View Single Post
  #17  
Old 12-24-2011, 02:50 AM
headquarters's Avatar
headquarters headquarters is offline
Registered User
 
Join Date: Sep 2008
Location: Norways weather beaten coasts
Posts: 1,825
Default making - scrounging

I agree - making a proper Japanese katana or a high end sword is not likely to be found anywhere - but look the amount of fair quality swords being peddled on the net. A functional ,properly tempered, high carbon steel sword of most any given historical period can be had from say 50 to 250 US dollars. Not to mention the spears,axes,maces etc etc . Swords in the 100 000s or millions are out there.

In a world where ammo is precious melee and missile weapons would be coming back. As for making a brutal chopper that can take abuse thats about an EASY task imo. Truck springs, construction materials mechanical parts - steel is plentiful to scrounge. Making it from scratch is totally different - and would only be possible where you have certain factors present - ore, know - how, resources etc.

Historically the bayonets and "sidearm" / melee weapons issued grew smaller and less important as firearms evolved. Look at a bayonet from 1850 and one from 1950 - the older is more like small sword. The newer more like a knife. Today our unit is not even issued the bayonet. Come T2k and ammo rationing the bayonet would return, it would grow in size and eventually troopers would carry a melee weapon that is carried in its own right -like a D-guard Bowie, a mace / trench club or basillard. Or even a sword or a lance - according to enviroment and tasks at hand.
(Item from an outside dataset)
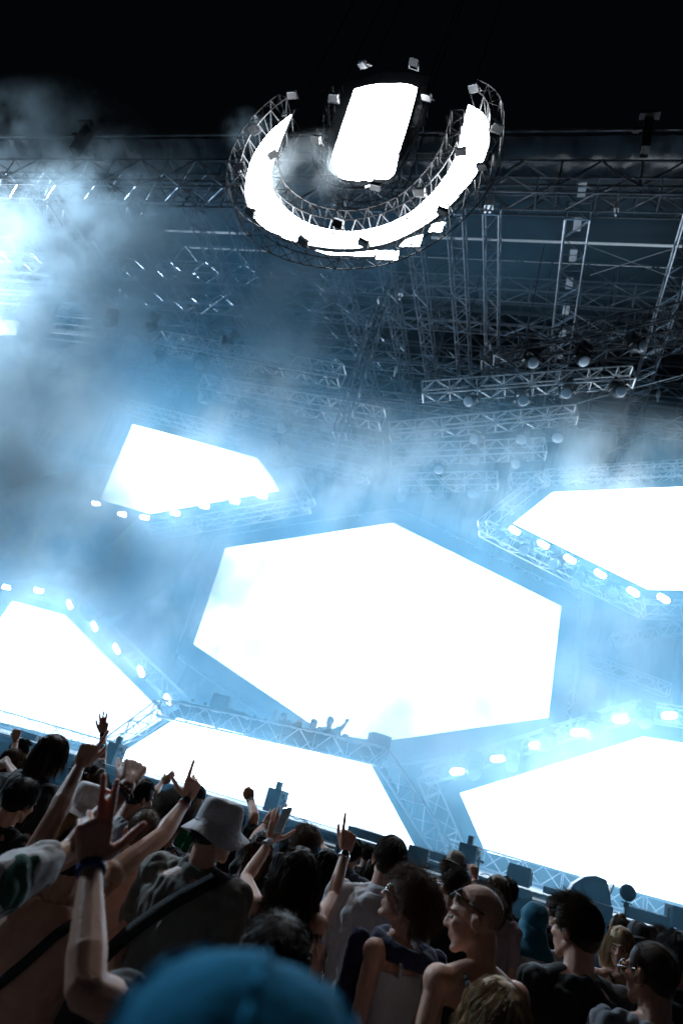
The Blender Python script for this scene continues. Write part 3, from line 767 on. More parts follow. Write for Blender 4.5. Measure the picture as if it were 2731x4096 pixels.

all imho - h for humble as always.


Quote:
Originally Posted by StainlessSteelCynic View Post
Personally I don't think you would see many reproductions of various swords being made. Blacksmithing is almost a lost skill and swordsmithing is a high art compared to blacksmithing - there would be very, very few people left capable of producing a good basic, no-frills sword and I would argue that there would be close to none who could make a reproduction of some of the swords mentioned.

Instead I think you'd see people trying out all those soft metal replica swords from the militaria shops and finding that they are totally useless and then looting whatever museums they could for genuine swords. For those who miss out, they'd resort to shaping either stabbing swords or heavy chopping blades like machetes out of such material as the steel plate used for ships or from steel girders and suchlike.

A basic sword or hatchet cut from a steel girder is crude but easy to make, knowing enough metallurgy to find/refine/use the right material to then cast a proper sword is a whole level of difficulty above what 95% of people in the modern world can do.